_TO DO_
The line containing "4, 0.9, 0.3)" marks the end: extract everything from the first line of the data through that line, exactly, with no pictures.

[Scene modeling code data]
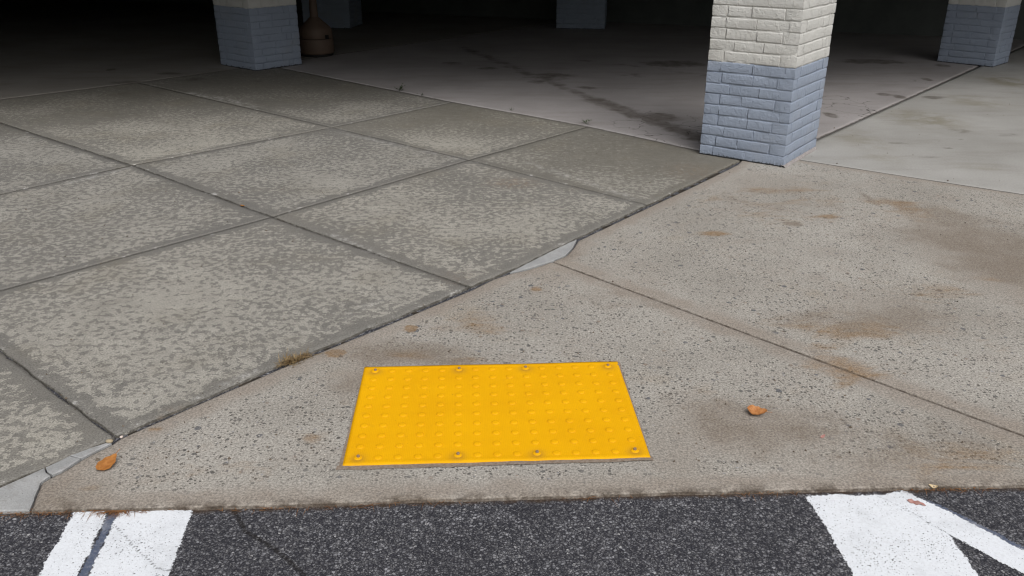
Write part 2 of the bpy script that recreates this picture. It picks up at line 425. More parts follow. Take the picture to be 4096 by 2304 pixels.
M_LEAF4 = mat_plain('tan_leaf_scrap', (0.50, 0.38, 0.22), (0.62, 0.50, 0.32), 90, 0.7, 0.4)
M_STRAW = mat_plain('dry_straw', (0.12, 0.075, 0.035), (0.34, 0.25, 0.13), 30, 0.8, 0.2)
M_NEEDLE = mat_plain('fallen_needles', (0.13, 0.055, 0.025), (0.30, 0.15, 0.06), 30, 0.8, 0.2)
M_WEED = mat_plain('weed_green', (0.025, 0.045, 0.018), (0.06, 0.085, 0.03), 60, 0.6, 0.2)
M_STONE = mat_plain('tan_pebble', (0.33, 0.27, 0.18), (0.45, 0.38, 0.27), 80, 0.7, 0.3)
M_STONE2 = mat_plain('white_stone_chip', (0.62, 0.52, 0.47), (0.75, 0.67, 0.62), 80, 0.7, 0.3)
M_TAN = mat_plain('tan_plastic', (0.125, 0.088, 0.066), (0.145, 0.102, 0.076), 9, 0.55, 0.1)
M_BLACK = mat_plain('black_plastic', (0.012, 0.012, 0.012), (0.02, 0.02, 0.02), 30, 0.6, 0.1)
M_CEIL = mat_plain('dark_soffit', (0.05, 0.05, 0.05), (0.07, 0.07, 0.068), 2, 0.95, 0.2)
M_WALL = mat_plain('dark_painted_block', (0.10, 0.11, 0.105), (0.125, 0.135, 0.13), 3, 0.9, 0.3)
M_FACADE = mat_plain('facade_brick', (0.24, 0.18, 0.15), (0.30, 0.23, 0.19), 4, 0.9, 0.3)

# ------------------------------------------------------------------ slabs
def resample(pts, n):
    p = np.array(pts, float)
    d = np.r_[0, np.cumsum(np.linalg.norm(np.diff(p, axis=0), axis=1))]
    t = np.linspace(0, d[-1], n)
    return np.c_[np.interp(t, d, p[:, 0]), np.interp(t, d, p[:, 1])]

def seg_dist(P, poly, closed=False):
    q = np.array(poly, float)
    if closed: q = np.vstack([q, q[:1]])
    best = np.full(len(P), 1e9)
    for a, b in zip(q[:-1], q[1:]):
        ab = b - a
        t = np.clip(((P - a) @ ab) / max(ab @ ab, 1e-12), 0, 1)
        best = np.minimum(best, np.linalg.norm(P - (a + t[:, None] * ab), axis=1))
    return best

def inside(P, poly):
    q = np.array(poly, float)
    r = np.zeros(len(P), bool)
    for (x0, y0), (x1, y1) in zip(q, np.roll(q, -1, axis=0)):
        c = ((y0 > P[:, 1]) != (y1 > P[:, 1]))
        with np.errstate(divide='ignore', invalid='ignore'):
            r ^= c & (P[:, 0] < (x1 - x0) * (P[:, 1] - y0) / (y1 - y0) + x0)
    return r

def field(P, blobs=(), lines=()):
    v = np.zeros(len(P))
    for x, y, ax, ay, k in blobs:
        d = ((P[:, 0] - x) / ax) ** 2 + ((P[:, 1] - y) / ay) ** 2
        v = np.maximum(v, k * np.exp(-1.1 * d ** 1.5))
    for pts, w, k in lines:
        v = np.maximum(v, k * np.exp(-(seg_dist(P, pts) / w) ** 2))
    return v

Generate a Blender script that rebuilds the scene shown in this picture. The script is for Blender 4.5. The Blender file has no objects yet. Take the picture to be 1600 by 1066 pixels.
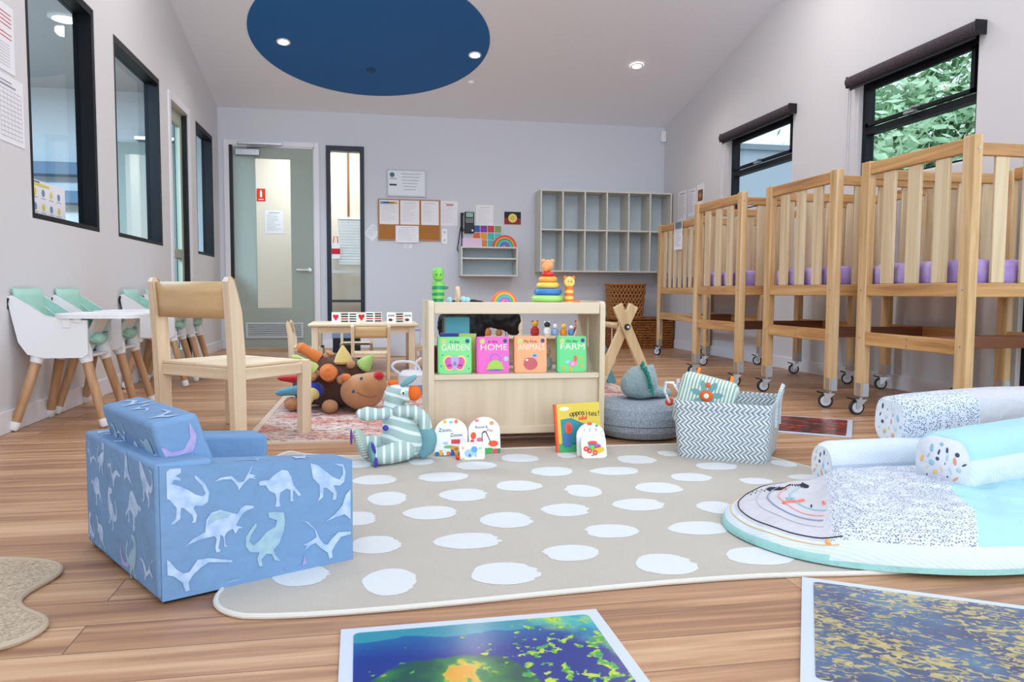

_SOLUTION TO THE PROBLEM_
Write part 2 of the bpy script that recreates this picture. It picks up at line 425. More parts follow. Take the picture to be 4096 by 2304 pixels.
M_LEAF4 = mat_plain('tan_leaf_scrap', (0.50, 0.38, 0.22), (0.62, 0.50, 0.32), 90, 0.7, 0.4)
M_STRAW = mat_plain('dry_straw', (0.12, 0.075, 0.035), (0.34, 0.25, 0.13), 30, 0.8, 0.2)
M_NEEDLE = mat_plain('fallen_needles', (0.13, 0.055, 0.025), (0.30, 0.15, 0.06), 30, 0.8, 0.2)
M_WEED = mat_plain('weed_green', (0.025, 0.045, 0.018), (0.06, 0.085, 0.03), 60, 0.6, 0.2)
M_STONE = mat_plain('tan_pebble', (0.33, 0.27, 0.18), (0.45, 0.38, 0.27), 80, 0.7, 0.3)
M_STONE2 = mat_plain('white_stone_chip', (0.62, 0.52, 0.47), (0.75, 0.67, 0.62), 80, 0.7, 0.3)
M_TAN = mat_plain('tan_plastic', (0.125, 0.088, 0.066), (0.145, 0.102, 0.076), 9, 0.55, 0.1)
M_BLACK = mat_plain('black_plastic', (0.012, 0.012, 0.012), (0.02, 0.02, 0.02), 30, 0.6, 0.1)
M_CEIL = mat_plain('dark_soffit', (0.05, 0.05, 0.05), (0.07, 0.07, 0.068), 2, 0.95, 0.2)
M_WALL = mat_plain('dark_painted_block', (0.10, 0.11, 0.105), (0.125, 0.135, 0.13), 3, 0.9, 0.3)
M_FACADE = mat_plain('facade_brick', (0.24, 0.18, 0.15), (0.30, 0.23, 0.19), 4, 0.9, 0.3)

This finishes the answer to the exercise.